There Is Nothing I Want To Believe More Than That This Will Be The Last Combination Lock I Ever Buy 
When someone buys a combination lock they often experience a rush of power.  Its the rush of knowing the only sequence of numbers that can unlock the device and release whatever valuables it is marginally protecting.

Well anyway, students at the local college have a bunch of athletic facilities that they get access to.  The students with possessions usually bring small lightweight combination locks with them to the locker room then use these inventions to lock their possessions in the locker.

The trick with these locks is that they are only useful if you know the combination, because if you don't know the combination the lock becomes a worthless hunk of metal that you might as well throw at a passing car.

Some people for some reason, probably from drinking varnish and smoking rolled up paint flakes have no memory for numbers.  I am one of those people.

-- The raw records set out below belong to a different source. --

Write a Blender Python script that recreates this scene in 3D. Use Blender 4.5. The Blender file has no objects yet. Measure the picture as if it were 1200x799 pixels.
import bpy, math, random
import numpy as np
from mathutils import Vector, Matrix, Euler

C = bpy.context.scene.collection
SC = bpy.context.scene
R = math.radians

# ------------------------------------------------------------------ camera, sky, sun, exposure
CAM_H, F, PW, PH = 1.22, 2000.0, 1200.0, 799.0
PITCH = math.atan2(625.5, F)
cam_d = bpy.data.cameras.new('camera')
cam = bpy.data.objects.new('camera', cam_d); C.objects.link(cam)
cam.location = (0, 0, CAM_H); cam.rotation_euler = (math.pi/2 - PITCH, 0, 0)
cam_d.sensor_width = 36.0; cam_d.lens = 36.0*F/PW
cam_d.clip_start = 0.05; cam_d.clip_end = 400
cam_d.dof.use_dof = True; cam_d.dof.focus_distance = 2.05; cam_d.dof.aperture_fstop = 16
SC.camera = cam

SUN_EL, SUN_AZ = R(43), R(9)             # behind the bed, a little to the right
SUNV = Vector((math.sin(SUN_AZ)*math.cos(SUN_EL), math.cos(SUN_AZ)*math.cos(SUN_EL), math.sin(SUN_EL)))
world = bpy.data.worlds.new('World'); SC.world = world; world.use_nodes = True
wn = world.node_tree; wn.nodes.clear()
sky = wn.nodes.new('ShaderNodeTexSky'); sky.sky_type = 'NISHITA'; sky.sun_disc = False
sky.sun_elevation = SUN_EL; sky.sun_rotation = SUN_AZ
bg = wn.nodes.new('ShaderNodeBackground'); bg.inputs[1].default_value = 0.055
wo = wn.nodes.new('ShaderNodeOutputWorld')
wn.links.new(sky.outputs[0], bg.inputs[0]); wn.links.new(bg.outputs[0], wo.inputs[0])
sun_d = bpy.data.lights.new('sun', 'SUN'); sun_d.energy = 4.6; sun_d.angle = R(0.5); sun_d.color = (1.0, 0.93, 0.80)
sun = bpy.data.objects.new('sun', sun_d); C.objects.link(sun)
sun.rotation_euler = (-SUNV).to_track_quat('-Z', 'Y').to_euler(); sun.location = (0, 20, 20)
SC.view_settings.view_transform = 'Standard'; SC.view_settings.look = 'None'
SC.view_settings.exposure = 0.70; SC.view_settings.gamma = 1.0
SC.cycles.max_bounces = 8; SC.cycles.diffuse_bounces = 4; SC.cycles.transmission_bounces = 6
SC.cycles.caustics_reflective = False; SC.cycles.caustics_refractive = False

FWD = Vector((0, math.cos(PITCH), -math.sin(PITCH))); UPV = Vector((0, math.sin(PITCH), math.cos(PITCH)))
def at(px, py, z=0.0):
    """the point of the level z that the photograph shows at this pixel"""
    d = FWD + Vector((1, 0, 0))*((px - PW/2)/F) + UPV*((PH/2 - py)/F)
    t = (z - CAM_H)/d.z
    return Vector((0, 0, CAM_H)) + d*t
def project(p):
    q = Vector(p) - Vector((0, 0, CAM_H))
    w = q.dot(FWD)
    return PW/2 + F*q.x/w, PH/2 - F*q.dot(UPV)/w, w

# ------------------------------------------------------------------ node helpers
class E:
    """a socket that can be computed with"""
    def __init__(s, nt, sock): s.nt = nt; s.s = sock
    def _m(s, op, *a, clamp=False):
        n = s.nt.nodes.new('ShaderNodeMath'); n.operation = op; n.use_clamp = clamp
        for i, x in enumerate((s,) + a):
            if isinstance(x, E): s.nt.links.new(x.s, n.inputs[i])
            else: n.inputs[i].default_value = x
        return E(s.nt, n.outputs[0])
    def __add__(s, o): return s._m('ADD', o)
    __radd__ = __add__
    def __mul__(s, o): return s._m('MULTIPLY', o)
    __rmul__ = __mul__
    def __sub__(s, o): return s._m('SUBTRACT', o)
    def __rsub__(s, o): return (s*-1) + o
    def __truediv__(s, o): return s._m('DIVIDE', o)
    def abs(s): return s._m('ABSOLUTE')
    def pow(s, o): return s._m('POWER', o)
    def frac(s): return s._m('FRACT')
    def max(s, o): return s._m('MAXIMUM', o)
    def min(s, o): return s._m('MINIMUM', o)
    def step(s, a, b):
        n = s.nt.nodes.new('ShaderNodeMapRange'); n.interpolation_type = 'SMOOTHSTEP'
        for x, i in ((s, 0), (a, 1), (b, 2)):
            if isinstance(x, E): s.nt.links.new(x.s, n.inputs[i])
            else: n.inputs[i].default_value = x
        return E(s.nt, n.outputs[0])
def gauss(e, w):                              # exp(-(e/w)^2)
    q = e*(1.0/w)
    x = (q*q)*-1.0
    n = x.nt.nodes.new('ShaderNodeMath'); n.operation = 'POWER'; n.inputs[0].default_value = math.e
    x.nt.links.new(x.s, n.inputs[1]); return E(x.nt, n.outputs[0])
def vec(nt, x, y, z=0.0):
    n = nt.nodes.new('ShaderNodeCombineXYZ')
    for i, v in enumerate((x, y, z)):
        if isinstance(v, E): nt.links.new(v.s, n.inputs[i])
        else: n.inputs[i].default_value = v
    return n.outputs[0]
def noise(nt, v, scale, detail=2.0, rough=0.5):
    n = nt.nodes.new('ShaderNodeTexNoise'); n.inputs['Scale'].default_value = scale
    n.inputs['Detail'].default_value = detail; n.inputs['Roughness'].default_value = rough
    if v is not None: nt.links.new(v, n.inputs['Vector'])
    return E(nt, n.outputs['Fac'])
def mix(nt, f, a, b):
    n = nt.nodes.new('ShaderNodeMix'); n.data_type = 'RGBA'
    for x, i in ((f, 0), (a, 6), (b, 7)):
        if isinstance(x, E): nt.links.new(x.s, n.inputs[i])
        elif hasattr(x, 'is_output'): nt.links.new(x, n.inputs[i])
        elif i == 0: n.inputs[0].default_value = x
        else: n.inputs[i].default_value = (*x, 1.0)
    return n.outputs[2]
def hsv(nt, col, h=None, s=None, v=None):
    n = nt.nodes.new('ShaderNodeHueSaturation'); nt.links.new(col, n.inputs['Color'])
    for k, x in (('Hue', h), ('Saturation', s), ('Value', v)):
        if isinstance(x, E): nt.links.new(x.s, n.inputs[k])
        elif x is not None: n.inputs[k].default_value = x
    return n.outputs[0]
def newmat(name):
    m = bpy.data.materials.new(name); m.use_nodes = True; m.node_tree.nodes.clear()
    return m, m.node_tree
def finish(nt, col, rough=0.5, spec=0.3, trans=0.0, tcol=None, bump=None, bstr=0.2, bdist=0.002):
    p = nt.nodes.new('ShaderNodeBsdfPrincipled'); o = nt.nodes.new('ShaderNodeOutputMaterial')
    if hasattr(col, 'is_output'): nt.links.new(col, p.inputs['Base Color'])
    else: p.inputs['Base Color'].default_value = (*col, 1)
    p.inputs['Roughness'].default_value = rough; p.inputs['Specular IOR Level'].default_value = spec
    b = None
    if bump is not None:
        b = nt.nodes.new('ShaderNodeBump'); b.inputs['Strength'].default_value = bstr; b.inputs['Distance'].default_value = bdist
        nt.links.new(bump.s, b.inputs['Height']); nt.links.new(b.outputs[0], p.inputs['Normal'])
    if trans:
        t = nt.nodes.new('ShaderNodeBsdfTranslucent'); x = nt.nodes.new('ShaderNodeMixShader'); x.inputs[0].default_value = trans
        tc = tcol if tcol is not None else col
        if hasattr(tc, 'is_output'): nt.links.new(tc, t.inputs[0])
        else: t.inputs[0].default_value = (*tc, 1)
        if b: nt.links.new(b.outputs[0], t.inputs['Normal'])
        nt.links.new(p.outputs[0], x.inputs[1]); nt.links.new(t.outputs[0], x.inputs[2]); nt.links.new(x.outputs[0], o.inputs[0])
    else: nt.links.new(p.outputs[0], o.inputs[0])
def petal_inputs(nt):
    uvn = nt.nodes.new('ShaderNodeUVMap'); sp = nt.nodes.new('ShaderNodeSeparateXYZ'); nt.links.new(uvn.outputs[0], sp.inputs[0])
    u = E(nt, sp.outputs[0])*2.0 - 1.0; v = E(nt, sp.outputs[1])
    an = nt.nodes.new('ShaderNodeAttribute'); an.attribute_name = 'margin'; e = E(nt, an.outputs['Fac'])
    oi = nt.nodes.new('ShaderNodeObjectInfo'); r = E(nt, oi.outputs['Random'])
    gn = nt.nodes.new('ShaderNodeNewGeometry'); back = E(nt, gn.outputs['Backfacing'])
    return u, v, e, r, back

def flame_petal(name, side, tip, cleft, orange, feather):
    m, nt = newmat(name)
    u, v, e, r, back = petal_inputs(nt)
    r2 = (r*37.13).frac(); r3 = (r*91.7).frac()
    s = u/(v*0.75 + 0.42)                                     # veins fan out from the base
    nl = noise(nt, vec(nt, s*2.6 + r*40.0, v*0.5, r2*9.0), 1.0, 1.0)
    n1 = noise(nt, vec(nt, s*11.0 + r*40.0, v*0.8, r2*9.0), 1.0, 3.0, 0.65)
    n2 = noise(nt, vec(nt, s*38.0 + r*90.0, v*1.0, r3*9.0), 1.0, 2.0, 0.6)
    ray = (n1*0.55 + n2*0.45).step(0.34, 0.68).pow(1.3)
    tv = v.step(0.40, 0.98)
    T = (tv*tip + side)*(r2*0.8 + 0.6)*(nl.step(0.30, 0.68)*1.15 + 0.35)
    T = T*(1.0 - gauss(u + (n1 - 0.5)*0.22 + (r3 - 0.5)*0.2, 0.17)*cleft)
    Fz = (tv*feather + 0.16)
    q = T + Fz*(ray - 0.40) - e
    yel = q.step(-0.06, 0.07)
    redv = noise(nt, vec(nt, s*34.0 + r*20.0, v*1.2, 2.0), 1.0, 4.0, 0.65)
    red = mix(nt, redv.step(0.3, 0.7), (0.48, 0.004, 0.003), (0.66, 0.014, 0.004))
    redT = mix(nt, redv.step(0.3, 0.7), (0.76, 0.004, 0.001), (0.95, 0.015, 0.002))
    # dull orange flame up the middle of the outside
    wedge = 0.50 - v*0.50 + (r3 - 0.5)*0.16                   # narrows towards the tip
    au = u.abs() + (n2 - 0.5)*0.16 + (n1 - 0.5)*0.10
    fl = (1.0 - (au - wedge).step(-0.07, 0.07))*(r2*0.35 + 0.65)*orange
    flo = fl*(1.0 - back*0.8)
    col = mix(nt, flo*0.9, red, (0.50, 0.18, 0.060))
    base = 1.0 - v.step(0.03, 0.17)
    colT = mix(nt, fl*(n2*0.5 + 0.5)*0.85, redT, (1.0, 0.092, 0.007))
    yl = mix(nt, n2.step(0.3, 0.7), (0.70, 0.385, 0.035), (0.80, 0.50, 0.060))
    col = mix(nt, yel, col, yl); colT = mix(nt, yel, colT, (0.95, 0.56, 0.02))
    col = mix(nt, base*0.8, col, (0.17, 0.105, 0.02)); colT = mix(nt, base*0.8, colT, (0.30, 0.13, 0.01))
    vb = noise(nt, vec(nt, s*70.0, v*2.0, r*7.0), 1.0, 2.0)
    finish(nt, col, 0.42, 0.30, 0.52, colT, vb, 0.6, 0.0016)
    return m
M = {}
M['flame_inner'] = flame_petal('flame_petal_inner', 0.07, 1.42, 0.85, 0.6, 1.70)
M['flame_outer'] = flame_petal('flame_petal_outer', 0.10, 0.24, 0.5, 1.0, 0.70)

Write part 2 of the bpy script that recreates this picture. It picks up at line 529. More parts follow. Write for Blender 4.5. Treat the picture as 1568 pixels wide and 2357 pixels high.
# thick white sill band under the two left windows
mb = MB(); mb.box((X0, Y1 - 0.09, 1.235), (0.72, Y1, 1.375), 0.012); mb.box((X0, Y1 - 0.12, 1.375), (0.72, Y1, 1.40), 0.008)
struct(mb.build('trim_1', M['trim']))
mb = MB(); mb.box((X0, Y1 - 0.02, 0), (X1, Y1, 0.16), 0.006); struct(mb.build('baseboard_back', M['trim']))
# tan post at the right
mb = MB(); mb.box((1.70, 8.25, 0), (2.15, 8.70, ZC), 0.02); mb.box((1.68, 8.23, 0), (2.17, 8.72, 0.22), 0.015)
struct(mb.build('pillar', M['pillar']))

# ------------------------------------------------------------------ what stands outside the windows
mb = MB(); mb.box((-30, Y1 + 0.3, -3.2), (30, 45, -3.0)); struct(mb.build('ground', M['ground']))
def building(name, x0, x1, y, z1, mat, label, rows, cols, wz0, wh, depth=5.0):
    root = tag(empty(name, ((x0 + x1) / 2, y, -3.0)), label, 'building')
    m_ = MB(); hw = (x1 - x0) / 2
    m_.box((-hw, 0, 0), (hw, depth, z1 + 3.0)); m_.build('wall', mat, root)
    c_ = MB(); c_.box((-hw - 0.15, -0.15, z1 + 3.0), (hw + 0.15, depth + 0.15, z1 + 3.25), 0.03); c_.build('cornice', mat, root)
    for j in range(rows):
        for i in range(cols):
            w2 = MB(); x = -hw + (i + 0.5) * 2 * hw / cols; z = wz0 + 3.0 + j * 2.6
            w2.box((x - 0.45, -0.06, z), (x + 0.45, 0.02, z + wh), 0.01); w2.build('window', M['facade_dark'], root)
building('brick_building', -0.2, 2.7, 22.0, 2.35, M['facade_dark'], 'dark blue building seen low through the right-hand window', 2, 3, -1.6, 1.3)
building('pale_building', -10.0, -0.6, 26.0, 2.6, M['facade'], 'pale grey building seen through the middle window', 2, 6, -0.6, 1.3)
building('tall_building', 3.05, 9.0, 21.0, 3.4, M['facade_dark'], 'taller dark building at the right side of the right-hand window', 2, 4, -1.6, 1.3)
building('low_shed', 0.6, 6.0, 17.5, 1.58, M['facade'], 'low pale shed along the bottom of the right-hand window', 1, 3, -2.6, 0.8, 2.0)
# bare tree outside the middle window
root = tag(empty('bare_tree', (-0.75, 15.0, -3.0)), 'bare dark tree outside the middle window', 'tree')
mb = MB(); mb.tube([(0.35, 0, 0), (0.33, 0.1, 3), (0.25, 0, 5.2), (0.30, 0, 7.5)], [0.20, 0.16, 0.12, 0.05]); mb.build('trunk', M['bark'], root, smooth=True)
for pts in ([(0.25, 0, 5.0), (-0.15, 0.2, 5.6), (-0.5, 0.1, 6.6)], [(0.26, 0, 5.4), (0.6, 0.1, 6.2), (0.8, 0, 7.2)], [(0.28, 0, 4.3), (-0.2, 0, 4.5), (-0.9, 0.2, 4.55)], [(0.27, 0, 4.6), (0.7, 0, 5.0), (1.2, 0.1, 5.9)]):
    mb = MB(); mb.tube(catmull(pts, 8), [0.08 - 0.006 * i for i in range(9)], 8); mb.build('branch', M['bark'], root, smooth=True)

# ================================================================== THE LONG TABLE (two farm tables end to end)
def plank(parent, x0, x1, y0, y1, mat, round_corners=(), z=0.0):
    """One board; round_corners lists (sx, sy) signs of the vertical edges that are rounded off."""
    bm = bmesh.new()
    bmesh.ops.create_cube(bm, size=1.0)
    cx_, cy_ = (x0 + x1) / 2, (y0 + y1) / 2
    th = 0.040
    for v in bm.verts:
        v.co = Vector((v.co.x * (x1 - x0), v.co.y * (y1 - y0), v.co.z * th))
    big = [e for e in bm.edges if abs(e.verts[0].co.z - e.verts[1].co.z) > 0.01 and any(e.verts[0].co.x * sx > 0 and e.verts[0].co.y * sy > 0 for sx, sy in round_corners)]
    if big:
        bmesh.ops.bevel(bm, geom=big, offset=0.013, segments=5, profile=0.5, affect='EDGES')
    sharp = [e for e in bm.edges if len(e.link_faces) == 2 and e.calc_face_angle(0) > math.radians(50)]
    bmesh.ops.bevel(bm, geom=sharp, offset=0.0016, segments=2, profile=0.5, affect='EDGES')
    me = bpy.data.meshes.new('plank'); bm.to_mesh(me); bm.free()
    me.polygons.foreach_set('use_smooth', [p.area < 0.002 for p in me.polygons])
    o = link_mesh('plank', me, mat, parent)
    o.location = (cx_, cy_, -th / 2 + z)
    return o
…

I buy 2 combination locks a year.  Its probably the least expensive punishment for stupidity that I could ask for but it is still really irritating.  I buy one at the beginning of the year, take 4 months to memorize the combination, and write the combination on some piece of paper somewhere.  Then Christmas holidays come along and I instantly lose the written form of the combination while also forgetting it forever.

So then in January I have to buy a new lock, but this year I'm not doing it.  I never learn from mistakes, but its about time I started.  If I learn anything from this mistake its that I am never buying another lock again after this one.  You see I have a plan, I am going to have the combination stenciled into the back of the lock and also tattooed on the side of my neck.

Then we'll see who the chump is, ha!